Unterhalb des Burgbergs und in dessen Schutz siedelten die dem Stift zuarbeitenden Landarbeiter, Gärtner und Handarbeiter, direkt vor dem Schlosstor lagen die Häuser der Stiftsgeistlichen und -beamten. Bald entstanden auch zwei Kaufmannssiedlungen, die sich gemeinsam ummauerten, nachdem Otto III. 994 seiner Tante, der Äbtissin Mathilde, Markt-, Münz- und Zollprivilegien verliehen hatte. 1070 wurde die Stiftskirche durch einen Brand zerstört, konnte jedoch auf den gleichen Grundmauern neu errichtet und 1129 im Beisein Kaiser Lothars erneut geweiht werden. Der Bau erscheint als dreischiffige Basilika mit kurzem Querhaus, ausgeschiedener Vierung, sächs. Stützenwechsel und flacher Holzdecke. Unter dem hohen Chor findet sich eine weiträumige Hallenkrypta, in deren Westteil noch Teile des Vorgängerbaus erhalten sind. Die Kirche gilt als eine der schönsten der ottonischen Baukunst. 1308 wurde die roman. Apsis abgebrochen und bis 1347 durch einen gotischen Polygonchor ersetzt. (In den 30er Jahren des 20. Jh. wandelten die Nazis das Innere des got. Chores wieder in eine roman. Apsis um.) Von den beiden geplanten Türmen der Westfront wurde der im 11./12. Jh. der nördliche vollendet, der südliche sollte erst im 19. Jh. entstehen.
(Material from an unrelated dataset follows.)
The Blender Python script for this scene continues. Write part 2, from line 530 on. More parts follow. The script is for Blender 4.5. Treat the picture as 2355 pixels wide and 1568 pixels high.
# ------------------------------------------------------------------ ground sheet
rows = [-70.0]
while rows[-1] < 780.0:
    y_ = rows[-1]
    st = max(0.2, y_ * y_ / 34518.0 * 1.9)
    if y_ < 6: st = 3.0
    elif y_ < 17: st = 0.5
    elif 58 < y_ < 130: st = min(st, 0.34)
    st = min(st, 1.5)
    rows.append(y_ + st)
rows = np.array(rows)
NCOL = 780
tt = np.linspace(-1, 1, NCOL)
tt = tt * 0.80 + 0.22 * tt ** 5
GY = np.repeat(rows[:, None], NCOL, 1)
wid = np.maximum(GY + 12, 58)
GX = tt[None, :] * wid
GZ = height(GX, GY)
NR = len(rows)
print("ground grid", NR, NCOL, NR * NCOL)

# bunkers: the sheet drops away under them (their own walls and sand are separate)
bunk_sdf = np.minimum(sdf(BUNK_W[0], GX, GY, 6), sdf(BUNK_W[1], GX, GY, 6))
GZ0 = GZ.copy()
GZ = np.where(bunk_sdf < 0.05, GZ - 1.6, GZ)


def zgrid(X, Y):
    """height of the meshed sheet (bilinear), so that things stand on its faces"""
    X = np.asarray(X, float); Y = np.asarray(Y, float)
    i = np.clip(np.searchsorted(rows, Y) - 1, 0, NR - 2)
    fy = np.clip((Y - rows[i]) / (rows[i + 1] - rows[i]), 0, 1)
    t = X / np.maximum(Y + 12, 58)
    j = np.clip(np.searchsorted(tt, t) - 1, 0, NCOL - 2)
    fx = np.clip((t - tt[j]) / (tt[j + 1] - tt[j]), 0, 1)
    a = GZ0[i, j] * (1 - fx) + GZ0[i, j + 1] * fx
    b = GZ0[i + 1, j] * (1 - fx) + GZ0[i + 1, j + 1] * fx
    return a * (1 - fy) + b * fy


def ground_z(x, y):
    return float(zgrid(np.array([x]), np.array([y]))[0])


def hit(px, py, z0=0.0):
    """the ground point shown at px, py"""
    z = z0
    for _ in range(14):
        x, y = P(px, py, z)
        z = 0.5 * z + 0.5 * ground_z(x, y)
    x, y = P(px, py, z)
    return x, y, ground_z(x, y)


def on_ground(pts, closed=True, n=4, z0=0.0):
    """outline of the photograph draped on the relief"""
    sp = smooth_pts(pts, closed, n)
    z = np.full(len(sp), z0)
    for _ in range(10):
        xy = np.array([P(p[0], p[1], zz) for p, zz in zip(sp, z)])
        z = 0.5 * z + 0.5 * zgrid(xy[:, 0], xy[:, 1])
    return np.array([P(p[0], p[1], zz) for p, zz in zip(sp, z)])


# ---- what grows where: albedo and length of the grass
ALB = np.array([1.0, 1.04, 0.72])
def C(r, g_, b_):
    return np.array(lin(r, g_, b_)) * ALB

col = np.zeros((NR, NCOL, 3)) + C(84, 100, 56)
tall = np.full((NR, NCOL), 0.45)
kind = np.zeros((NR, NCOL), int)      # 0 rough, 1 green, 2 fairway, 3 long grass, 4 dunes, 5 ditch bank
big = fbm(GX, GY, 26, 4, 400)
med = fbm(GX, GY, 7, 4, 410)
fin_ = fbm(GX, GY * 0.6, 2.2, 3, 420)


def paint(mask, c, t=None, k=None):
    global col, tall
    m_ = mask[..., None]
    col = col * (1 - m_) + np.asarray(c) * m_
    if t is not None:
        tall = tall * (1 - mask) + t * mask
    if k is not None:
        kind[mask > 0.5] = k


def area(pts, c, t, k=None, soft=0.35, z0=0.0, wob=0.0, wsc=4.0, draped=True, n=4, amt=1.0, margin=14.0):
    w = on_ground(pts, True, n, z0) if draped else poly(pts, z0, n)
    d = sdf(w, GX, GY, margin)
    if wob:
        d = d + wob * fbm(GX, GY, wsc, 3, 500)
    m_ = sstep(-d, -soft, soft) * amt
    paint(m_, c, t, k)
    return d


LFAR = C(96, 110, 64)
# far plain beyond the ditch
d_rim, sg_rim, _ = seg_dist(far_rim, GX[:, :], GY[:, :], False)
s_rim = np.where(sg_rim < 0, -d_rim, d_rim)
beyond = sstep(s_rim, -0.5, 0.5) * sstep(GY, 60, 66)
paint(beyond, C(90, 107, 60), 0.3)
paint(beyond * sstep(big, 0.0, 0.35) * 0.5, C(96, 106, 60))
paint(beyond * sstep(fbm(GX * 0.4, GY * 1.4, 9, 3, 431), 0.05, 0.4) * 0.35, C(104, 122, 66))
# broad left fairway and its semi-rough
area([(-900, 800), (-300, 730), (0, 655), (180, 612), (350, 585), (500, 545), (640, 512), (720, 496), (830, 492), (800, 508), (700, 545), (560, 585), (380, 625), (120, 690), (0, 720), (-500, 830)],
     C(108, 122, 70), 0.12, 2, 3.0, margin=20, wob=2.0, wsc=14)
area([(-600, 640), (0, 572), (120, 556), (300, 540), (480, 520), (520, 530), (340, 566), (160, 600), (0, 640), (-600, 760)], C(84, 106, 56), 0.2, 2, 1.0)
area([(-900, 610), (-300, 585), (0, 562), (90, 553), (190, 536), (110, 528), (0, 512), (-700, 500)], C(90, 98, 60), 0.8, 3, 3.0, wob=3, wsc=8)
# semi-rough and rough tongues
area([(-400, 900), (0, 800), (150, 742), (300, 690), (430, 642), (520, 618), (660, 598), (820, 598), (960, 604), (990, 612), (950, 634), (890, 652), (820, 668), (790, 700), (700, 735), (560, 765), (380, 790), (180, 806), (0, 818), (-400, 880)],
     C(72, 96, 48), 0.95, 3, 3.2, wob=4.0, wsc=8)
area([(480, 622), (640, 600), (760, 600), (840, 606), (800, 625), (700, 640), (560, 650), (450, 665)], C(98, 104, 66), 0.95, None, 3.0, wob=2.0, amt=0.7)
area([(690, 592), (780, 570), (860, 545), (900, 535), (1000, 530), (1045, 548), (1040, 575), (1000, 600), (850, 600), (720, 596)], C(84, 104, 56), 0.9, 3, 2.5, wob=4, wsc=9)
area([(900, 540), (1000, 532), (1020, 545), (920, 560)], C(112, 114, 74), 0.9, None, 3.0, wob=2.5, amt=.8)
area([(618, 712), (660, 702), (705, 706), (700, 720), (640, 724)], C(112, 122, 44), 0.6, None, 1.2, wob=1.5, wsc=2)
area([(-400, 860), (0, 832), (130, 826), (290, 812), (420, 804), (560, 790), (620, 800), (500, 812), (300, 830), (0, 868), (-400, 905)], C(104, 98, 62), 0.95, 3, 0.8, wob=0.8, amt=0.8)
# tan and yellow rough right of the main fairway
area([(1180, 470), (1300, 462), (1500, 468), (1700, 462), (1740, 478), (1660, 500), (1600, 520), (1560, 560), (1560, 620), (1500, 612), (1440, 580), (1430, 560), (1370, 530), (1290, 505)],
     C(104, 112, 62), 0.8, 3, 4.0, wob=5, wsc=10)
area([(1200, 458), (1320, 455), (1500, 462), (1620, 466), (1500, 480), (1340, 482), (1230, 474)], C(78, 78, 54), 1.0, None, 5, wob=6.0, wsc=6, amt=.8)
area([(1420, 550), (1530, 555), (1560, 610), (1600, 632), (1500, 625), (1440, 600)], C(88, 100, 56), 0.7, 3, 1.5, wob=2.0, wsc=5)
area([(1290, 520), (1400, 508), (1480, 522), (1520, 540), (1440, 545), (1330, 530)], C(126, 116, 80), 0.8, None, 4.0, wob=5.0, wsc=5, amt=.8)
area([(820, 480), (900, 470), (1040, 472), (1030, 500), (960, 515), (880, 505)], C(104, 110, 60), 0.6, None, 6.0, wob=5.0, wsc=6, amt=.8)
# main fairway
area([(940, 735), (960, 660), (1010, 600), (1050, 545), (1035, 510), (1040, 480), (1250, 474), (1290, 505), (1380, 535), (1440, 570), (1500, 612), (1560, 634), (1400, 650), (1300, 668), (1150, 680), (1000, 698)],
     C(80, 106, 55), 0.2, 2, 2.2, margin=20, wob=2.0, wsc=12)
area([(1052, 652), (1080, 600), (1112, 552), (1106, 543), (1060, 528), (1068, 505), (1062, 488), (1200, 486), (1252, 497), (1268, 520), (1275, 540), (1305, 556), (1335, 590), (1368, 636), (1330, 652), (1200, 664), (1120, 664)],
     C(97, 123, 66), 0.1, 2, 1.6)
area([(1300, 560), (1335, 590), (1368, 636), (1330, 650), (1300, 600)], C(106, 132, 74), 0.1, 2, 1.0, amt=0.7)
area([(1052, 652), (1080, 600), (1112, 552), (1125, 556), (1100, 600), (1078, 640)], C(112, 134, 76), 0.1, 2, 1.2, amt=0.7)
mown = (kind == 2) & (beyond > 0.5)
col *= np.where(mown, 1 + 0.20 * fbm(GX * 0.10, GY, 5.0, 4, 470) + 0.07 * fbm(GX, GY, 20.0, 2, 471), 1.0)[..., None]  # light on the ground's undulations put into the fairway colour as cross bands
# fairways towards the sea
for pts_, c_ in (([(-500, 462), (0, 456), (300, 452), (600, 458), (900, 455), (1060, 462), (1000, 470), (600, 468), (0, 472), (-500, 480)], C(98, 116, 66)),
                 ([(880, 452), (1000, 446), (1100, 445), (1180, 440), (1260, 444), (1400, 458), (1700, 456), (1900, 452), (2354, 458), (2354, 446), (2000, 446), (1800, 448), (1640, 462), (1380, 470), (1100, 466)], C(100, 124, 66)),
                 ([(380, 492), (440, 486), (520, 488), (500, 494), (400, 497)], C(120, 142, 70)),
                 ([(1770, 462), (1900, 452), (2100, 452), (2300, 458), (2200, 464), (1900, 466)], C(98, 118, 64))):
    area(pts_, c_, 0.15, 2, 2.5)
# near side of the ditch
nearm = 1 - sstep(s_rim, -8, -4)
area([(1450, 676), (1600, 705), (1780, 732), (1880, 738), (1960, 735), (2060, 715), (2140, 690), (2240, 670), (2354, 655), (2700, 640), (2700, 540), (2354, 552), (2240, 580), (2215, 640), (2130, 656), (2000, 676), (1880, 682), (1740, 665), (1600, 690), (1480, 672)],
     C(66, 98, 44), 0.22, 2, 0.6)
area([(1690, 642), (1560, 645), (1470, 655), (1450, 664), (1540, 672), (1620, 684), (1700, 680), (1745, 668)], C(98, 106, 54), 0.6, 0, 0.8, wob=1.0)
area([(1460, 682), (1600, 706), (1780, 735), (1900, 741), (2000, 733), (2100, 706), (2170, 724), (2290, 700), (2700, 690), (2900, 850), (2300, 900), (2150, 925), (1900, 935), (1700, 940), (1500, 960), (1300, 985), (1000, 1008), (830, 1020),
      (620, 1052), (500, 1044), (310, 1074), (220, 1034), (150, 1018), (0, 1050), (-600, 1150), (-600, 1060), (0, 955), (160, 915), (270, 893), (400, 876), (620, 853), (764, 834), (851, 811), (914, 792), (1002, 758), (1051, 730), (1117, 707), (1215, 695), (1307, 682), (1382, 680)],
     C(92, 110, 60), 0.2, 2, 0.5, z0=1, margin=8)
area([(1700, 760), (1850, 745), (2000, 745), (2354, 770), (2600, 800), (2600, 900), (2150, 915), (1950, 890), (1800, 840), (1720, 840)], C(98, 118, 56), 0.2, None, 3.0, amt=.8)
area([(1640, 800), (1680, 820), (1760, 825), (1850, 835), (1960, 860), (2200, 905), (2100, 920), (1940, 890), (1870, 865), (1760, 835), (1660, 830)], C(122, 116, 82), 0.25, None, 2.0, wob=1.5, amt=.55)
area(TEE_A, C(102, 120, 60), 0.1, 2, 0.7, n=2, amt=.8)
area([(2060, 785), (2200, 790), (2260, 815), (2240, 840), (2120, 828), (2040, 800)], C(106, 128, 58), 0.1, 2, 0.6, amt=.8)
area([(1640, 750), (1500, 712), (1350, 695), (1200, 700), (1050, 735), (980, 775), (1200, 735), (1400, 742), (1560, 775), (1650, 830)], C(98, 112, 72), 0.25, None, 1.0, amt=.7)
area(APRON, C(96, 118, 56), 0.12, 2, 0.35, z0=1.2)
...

Um 1220 war die alte Stadt zu eng geworden, es entstand die planmäßig angelegte Neustadt (“nova civitate”) vor den östl. Mauern der Altstadt. 1310 findet erstmals ein Rathaus Erwähnung. 1426 trat Quedlinburg als wohlhabende Handelsstadt der Hanse bei, unterstand jedoch auch weiterhin der Herrschaft der Äbtissinnen des adligen Frauenstifts. 1440 wurde auf dem Marktplatz ein Roland aufgestellt, Zeichen des Selbstbestimmungswillens der Bürgerschaft. Im Sommer 1477 versuchten die Quedlinburger, sich dem Regiment der Äbtissin Hedwig, Herzogin von Sachsen, mit Waffengewalt zu entziehen, mussten jedoch vor den anrückenden Heerhaufen der Sachsenherzöge Ernst und Albrecht kapitulieren. Der Roland am Marktplatz wurde gestürzt, der Rat verlor seine Privilegien, die Mitgliedschaft in der Hanse wurde beendet.

Von den mittelalterliche Profanbauten Quedlinburgs haben sich Teile der Wehranlagen (ab 1310) erhalten, sowie einige Fachwerkhäuser (deren ältestes ein Ständerbau aus der ersten Hälfte des 14. Jh. ist; die meisten der 1.300 Fachwerkhäuser der Stadt sind dagegen nachmittelalterlich). Sakralbauten der Stadt sind außer der Stiftskirche St. Servatius: St. Wiperti (9. – 11. Jh., wegen seiner Umgangskrypta besonders interessant), St. Nikolai (in der Neustadt, dreischiffige got. Halle, über roman. Vorgängerbau), die Marktkirche St. Benedikti (1233 als Ecclesia forensis beurkundet, got. Hallenkirche über roman. Vorgängerbau), St. Aegidii (spätgot. Hallenkirche im nördl. Teil der Altstadt) und St. Blasiii (im Süden der Altstadt, achteckiger Barockbau zwischen roman. Turmunterbau und got. Ostgiebel).